İletişim ve medya eğitiminde temel bilgilerin edinilmesi amacıyla bütüncül eğitim sistemine dönülmesi gerektiğini vurgulayan Prof. Dr. Atabek, sözlerine şu şekilde devam etti, “İletişim eğitiminde bölümler konusunu fazla abarttık. İletişim ve medya meslekleriyle ilgili vereceğimiz eğitimde bizim tekrar bütüncül eğitime dönmemiz gerekir diye düşünüyorum. Bunu şunun için söylüyorum, Bologna Üniversitesi, 1980’lerden itibaren Türk üniversite sistemine model olarak sunuldu ama 13.yy özgün Bologna Üniversitesi’nde bütüncül bir eğitim veriliyordu. Müzik, retorik, matematik, dilbilim dersleri herkesin okuyacağı dersler olarak veriliyordu. Şimdi öyle bir iletişim eğitimi vermeye başladık ki aşırı şekilde meslek eğitimine döndü. İletişimci, bilmesi gereken temel bilgileri maalesef edinmeden geçip gidiyor. Kuramsal mı uygulamalı eğitim mi yapacağız konusu iletişim akademisinde genel bir tartışmadır. Bunun bir dengesi olmalıdır.”

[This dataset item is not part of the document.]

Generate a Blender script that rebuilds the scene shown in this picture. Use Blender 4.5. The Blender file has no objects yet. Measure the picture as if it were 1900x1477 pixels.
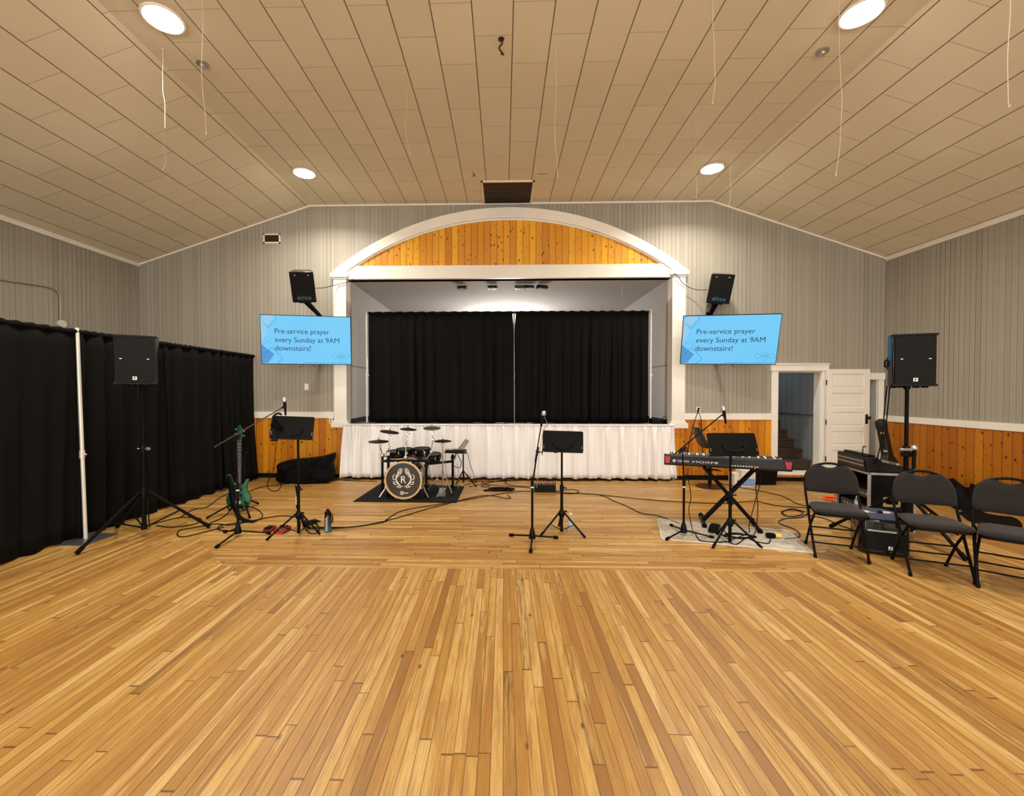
import bpy, bmesh, math, random
from mathutils import Matrix, Vector
random.seed(7)
S = bpy.context.scene
C = S.collection
PI = math.pi
D2 = math.radians

# ------------------------------------------------------------------ camera
F_PX, CX, CY = 810.0, 912.0, 738.5
PITCH, YAW, EYE = D2(.92), math.atan((912 - 934) / 810.0), 1.6
cam_d = bpy.data.cameras.new('camera')
cam_d.sensor_width = 36; cam_d.sensor_fit = 'HORIZONTAL'
cam_d.lens = F_PX / 1900 * 36
cam_d.shift_x = (950 - CX) / 1900
cam = bpy.data.objects.new('camera', cam_d); C.objects.link(cam)
cam.location = (0, 0, EYE)
cam.rotation_euler = (PI / 2 - PITCH, 0, -YAW)
S.camera = cam
RC = (Matrix.Rotation(-YAW, 3, 'Z') @ Matrix.Rotation(PI / 2 - PITCH, 3, 'X'))

def ray(x, y): return RC @ Vector(((x - CX) / F_PX, -(y - CY) / F_PX, -1))
def G(x, y, z=0.0):
    d = ray(x, y); t = (z - EYE) / d.z
    return Vector((d.x * t, d.y * t, z))
def at(x, y, Y):
    d = ray(x, y); t = Y / d.y
    return Vector((d.x * t, Y, EYE + d.z * t))
def atX(x, y, X):
    d = ray(x, y); t = X / d.x
    return Vector((X, d.y * t, EYE + d.z * t))

# ------------------------------------------------------------------ world, exposure
S.view_settings.view_transform = 'Standard'
S.view_settings.look = 'None'
S.view_settings.exposure = -0.12
S.view_settings.gamma = 1.0
S.view_settings.use_curve_mapping = False
W = bpy.data.worlds.new('world'); S.world = W; W.use_nodes = True
bg = W.node_tree.nodes['Background']
bg.inputs[0].default_value = (1.0, 0.955, 0.875, 1)
bg.inputs[1].default_value = 4.3
S.cycles.use_denoising = True
S.cycles.max_bounces = 8
S.cycles.sample_clamp_indirect = 6
LAMP_POWER = 72.0
LAMP_COL = (1.0, 0.93, 0.79)

# ------------------------------------------------------------------ materials
def lin(c):
    return tuple(((v / 255) / 12.92 if v / 255 <= .04045 else ((v / 255 + .055) / 1.055) ** 2.4) for v in c)
def rgb(r, g, b): return lin((r, g, b)) + (1,)

class N:
    """tiny node-tree writer"""
    def __init__(s, name, rough=.5, metal=0, spec=.5):
        s.m = bpy.data.materials.new(name); s.m.use_nodes = True
        s.t = s.m.node_tree; s.b = s.t.nodes['Principled BSDF']
        s.b.inputs['Roughness'].default_value = rough
        s.b.inputs['Metallic'].default_value = metal
        s.b.inputs['Specular IOR Level'].default_value = spec
    def n(s, t, **k):
        o = s.t.nodes.new(t)
        for a, v in k.items(): setattr(o, a, v)
        return o
    def link(s, a, b): s.t.links.new(a, b)
    def put(s, sock, v):
        if hasattr(v, 'links') or isinstance(v, bpy.types.NodeSocket): s.link(v, sock)
        else: sock.default_value = v
    def M(s, op, a, b=0.0, c=None):
        o = s.n('ShaderNodeMath', operation=op)
        s.put(o.inputs[0], a); s.put(o.inputs[1], b)
        if c is not None: s.put(o.inputs[2], c)
        return o.outputs[0]
    def comb(s, x, y, z=0.0):
        o = s.n('ShaderNodeCombineXYZ')
        for i, v in enumerate((x, y, z)): s.put(o.inputs[i], v)
        return o.outputs[0]
    def xyz(s):
        g = s.n('ShaderNodeNewGeometry'); p = s.n('ShaderNodeSeparateXYZ')
        s.link(g.outputs['Position'], p.inputs[0]); return p.outputs
    def objco(s): return s.n('ShaderNodeTexCoord').outputs['Object']
    def white(s, v):
        o = s.n('ShaderNodeTexWhiteNoise', noise_dimensions='3D'); s.link(v, o.inputs['Vector'])
        return o.outputs['Value']
    def noise(s, v, scale=5, detail=3, rough=.5, dist=0):
        o = s.n('ShaderNodeTexNoise'); s.link(v, o.inputs['Vector'])
        o.inputs['Scale'].default_value = scale; o.inputs['Detail'].default_value = detail
        o.inputs['Roughness'].default_value = rough; o.inputs['Distortion'].default_value = dist
        return o.outputs['Fac']
    def vor(s, v, scale=1):
        o = s.n('ShaderNodeTexVoronoi'); s.link(v, o.inputs['Vector']); o.inputs['Scale'].default_value = scale
        return o.outputs['Distance']
    def ramp(s, f, stops):
        o = s.n('ShaderNodeValToRGB'); s.link(f, o.inputs[0]); e = o.color_ramp.elements
        while len(e) < len(stops): e.new(.5)
        for i, (p, c) in enumerate(stops): e[i].position = p; e[i].color = c
        return o.outputs[0]
    def mix(s, f, a, b, mode='MIX'):
        o = s.n('ShaderNodeMix', data_type='RGBA', blend_type=mode)
        s.put(o.inputs[0], f); s.put(o.inputs[6], a); s.put(o.inputs[7], b)
        return o.outputs[2]
    def step(s, v, lo, hi):
        o = s.n('ShaderNodeMapRange', interpolation_type='SMOOTHSTEP'); s.link(v, o.inputs[0])
        o.inputs[1].default_value = lo; o.inputs[2].default_value = hi
        return o.outputs[0]
    def bump(s, h, st=.3, dist=.01):
        o = s.n('ShaderNodeBump'); s.link(h, o.inputs['Height'])
        o.inputs['Strength'].default_value = st; o.inputs['Distance'].default_value = dist
        s.link(o.outputs[0], s.b.inputs['Normal'])
    def col(s, c): s.put(s.b.inputs['Base Color'], c); return s.m

MATS = {}
def flat(name, c, rough=.5, metal=0, var=.12, scale=18, spec=.5):
    """a plain colour with faint procedural unevenness"""
    if name in MATS: return MATS[name]
    k = N(name, rough, metal, spec)
    f = k.noise(k.objco(), scale, 4)
    lo = tuple(v * (1 - var) for v in c[:3]) + (1,); hi = tuple(min(1, v * (1 + var)) for v in c[:3]) + (1,)
    k.col(k.ramp(f, [(.3, lo), (.7, hi)])); MATS[name] = k.m
    return k.m

def floor_mat():
    k = N('maple_floor', .36)
    X, Y, _ = k.xyz()
    ax = k.M('ABSOLUTE', k.M('SUBTRACT', X, .067))
    inz = k.M('GREATER_THAN', k.M('SUBTRACT', Y, 3.90), k.M('MAXIMUM', 0.0, k.M('SUBTRACT', ax, 2.625)))
    def sel(a, b): return k.M('ADD', k.M('MULTIPLY', inz, a), k.M('MULTIPLY', k.M('SUBTRACT', 1.0, inz), b))
    u, v = sel(Y, X), sel(X, Y)
    us = k.M('DIVIDE', u, .0548)
    row = k.M('ADD', k.M('FLOOR', us), k.M('MULTIPLY', inz, 517.0))
    r1 = k.white(k.comb(row, 3.3, 1.0))
    vs = k.M('ADD', k.M('DIVIDE', v, k.M('ADD', .85, k.M('MULTIPLY', r1, 1.3))), k.M('MULTIPLY', r1, 37.0))
    sg = k.M('FLOOR', vs)
    r2 = k.white(k.comb(row, sg, 7.0)); r3 = k.white(k.comb(row, sg, 19.0))
    base = k.ramp(r2, [(0, rgb(136, 96, 46)), (.07, rgb(154, 112, 54)), (.3, rgb(168, 126, 60)), (.65, rgb(180, 139, 70)),
                       (.86, rgb(192, 154, 88)), (1, rgb(200, 168, 108))])
    gv = k.comb(k.M('MULTIPLY', u, 46.0), k.M('ADD', k.M('MULTIPLY', v, 2.2), k.M('MULTIPLY', r3, 50.0)), k.M('MULTIPLY', r2, 30.0))
    g = k.noise(gv, 1.0, 6, .65, 2.0)
    c = k.mix(k.M('MULTIPLY', k.step(g, .46, .74), .62), base, rgb(118, 74, 30))
    hs = k.noise(k.comb(k.M('MULTIPLY', u, 16.0), k.M('ADD', k.M('MULTIPLY', v, 1.1), k.M('MULTIPLY', r3, 90.0)), k.M('MULTIPLY', r2, 60.0)), 1.0, 3, .5, 1.0)
    c = k.mix(k.M('MULTIPLY', k.step(hs, .50, .56), .42), c, rgb(150, 104, 50))
    c = k.mix(k.M('MULTIPLY', k.M('SUBTRACT', 1.0, k.step(hs, .36, .42)), .4), c, rgb(208, 176, 116))
    g2 = k.noise(k.comb(k.M('MULTIPLY', u, 200.0), k.M('MULTIPLY', v, 6.0), r3), 1.0, 3)
    c = k.mix(k.M('MULTIPLY', k.step(g2, .46, .74), .5), c, rgb(138, 92, 42))
    # a few dark figured boards and knots
    dk = k.M('MULTIPLY', k.M('GREATER_THAN', r3, .962), k.step(g, .35, .7))
    c = k.mix(k.M('MULTIPLY', dk, .75), c, rgb(92, 62, 36))
    kn = k.vor(k.comb(k.M('MULTIPLY', u, 7.0), k.M('MULTIPLY', v, 3.0), 0.0), 1.0)
    c = k.mix(k.M('MULTIPLY', k.M('SUBTRACT', 1.0, k.step(kn, .035, .09)), .85), c, rgb(78, 46, 22))
    # broad worn patches
    wn = k.noise(k.comb(X, Y, 0.0), .9, 3)
    c = k.mix(k.M('MULTIPLY', k.step(wn, .45, .7), .25), c, rgb(170, 126, 66))
    fu = k.M('FRACT', us); fv = k.M('FRACT', vs)
    du = k.M('MINIMUM', fu, k.M('SUBTRACT', 1.0, fu)); dv = k.M('MINIMUM', fv, k.M('SUBTRACT', 1.0, fv))
    l1 = k.M('SUBTRACT', 1.0, k.step(du, .012, .05)); l2 = k.M('SUBTRACT', 1.0, k.step(dv, .0012, .004))
    r4 = k.white(k.comb(row, 91.0, 2.0))
    line = k.M('MAXIMUM', k.M('MULTIPLY', l1, k.M('ADD', .5, k.M('MULTIPLY', r4, .5))), k.M('MULTIPLY', l2, .8))
    c = k.mix(line, c, rgb(72, 42, 20))
    k.bump(k.M('SUBTRACT', 1.0, line), .25, .002)
    k.link(k.M('ADD', .30, k.M('MULTIPLY', g, .22)), k.b.inputs['Roughness'])
    return k.col(c)

def ceil_mat():
    k = N('ceiling_tile', .85)
    X, Y, _ = k.xyz()
    us = k.M('DIVIDE', k.M('ADD', X, .326 + 3.68 - .045), .368)
    row = k.M('FLOOR', us)
    vs = k.M('ADD', k.M('DIVIDE', k.M('SUBTRACT', Y, 4.94 - 7.15 * 2), .715), k.M('MULTIPLY', k.M('MODULO', row, 2.0), .5))
    sg = k.M('FLOOR', vs)
    r = k.white(k.comb(row, sg, 3.0))
    p = k.comb(X, Y, 0.0)
    c = k.ramp(r, [(0, rgb(228, 221, 196)), (1, rgb(235, 228, 205))])
    c = k.mix(k.M('MULTIPLY', k.noise(p, 3.0, 6, .7), .28), c, rgb(204, 190, 168))
    c = k.mix(k.M('MULTIPLY', k.step(k.noise(p, 160.0, 2), .5, .75), .25), c, rgb(172, 154, 128))
    fu = k.M('FRACT', us); fv = k.M('FRACT', vs)
    du = k.M('MINIMUM', fu, k.M('SUBTRACT', 1.0, fu)); dv = k.M('MINIMUM', fv, k.M('SUBTRACT', 1.0, fv))
    l1 = k.M('SUBTRACT', 1.0, k.step(du, .008, .019)); l2 = k.M('SUBTRACT', 1.0, k.step(dv, .003, .009))
    c = k.mix(k.M('MULTIPLY', l2, .34), c, rgb(96, 80, 62))
    c = k.mix(k.M('MULTIPLY', l1, .9), c, rgb(58, 47, 36))
    k.bump(k.M('SUBTRACT', 1.0, k.M('MAXIMUM', l1, l2)), .4, .006)
    return k.col(c)

def bead_mat(name, axis, w=.0735, c0=(158, 152, 140), c1=(168, 162, 150), dark=(66, 60, 52)):
    k = N(name, .6)
    P = k.xyz(); u = P[axis]
    us = k.M('DIVIDE', u, w); fu = k.M('FRACT', us); row = k.M('FLOOR', us)
    r = k.white(k.comb(row, 1.0, 2.0)); r2 = k.white(k.comb(row, 5.0, 9.0))
    c = k.ramp(r, [(0, rgb(*c0)), (1, rgb(*c1))])
    sm = k.noise(k.comb(k.M('MULTIPLY', u, 3.0), P[2], 0.0), 2.0, 5, .7)
    c = k.mix(k.M('MULTIPLY', sm, .12), c, rgb(*dark))
    d1 = k.M('MINIMUM', fu, k.M('SUBTRACT', 1.0, fu))
    d2 = k.M('ABSOLUTE', k.M('SUBTRACT', fu, .5))
    l1 = k.M('SUBTRACT', 1.0, k.step(d1, .03, .08)); l2 = k.M('SUBTRACT', 1.0, k.step(d2, .02, .06))
    line = k.M('MAXIMUM', k.M('MULTIPLY', l1, k.M('ADD', .12, k.M('MULTIPLY', r2, .78))), k.M('MULTIPLY', l2, .12))
    c = k.mix(line, c, rgb(*dark))
    k.bump(k.M('SUBTRACT', 1.0, line), .35, .004)
    return k.col(c)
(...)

Söyleşi soru ve cevapların ardından sona erdi.
Prof. Dr. Ümit Atabek kimdir?
Prof. Dr. Ümit Atabek lisans eğitimini Orta Doğu Teknik Üniversitesi İktisadi Bilimler Fakültesi'nde, yüksek lisansını ve doktorasını Ankara Üniversitesi Siyasal Bilgiler Fakültesi'nde tamamladı.Akademik yaşamına 1980 yılında Ankara İktisadi ve Ticari İlimler Akademisi Gazetecilik ve Halkla İlişkiler Yüksekokulu'nda başladı. Bu okul 1982 yılında adı Baın Yayın Yüksekokulu haline gelerek Gazi Üniversitesi'ne bağlandı. Atabek, 1983 yılında aldığı araştırma bursuyla İtalya'da Perugia Üniversitesi'ne gitti. 1994 yılında Gazi Üniversitesi İletişim Fakültesi'ne yardımcı doçent olarak geri döndü. 1995 yılında doçent oldu. 2001/2002 eğitim yılında KKTC'de Doğu Akdeniz Üniversitesi İletişim Fakültesi'nde misafir öğretim üyesi olarak bir yıl ders verdi. 2002 yılında Akdeniz Üniversitesi İletişim Fakültesi'ne profesör olarak atandı. 2002-2005 yılları arasında dekan yardımcılığı görevini üstlendi. 2005-2008 yılları arasında dekan olarak görev yaptı. 2009 yılında İzmir'deki Yaşar Üniversitesi'ne geçti ve 2009-2020 yılları arasında Yaşar Üniversitesi İletişim Fakültesi dekanlığını yaptı. Prof. Dr. Ümit Atabek halen İLEDAK (İletişim Eğitimi Değerlendirme Akreditasyon Kurulu) değerlendiricisidir.